After a long and difficult condemnation case, Alexandria Renew was forced to pay $36 million for the ten-acre tract of adjacent land. The price tag was so high because the parcel was already zoned for 512,000 SF of office and 170,000 SF of residential apartments, but Alexandria Renew needed the land for industrial-type use.  The solution: transfer of development rights.

Working with a team of McGuireWoods lawyers, the public authority known as Alexandria Renew crafted a complicated plan to sell the development rights for private development to JM Zell Partners and Alder Branch Realty. Key to the deal was an innovative site plan that concealed the wastewater treatment uses under a soccer field.  The soccer field merges with an elevated landscape extending onto the private land and covering several levels of above-ground parking.  Because Alexandria Renew is exempt from real estate taxes, the transfer puts the development rights back on the City tax rolls.

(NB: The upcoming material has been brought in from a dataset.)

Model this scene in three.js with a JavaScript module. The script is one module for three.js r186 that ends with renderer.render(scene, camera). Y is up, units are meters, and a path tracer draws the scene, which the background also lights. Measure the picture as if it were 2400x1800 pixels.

Alexandria Renew negotiated the sale of the development rights for 50% of the fair market value if the sale were to include the land along with the development rights. They also agreed to sell the surplus two-acre parcel that could not be used for wastewater treatment. When the final closing occurs in 2020, the public authority will have received up to $32 million from the private development.  In the meantime, the project continues to win national engineering and design awards and the public has begun to enjoy a new soccer field.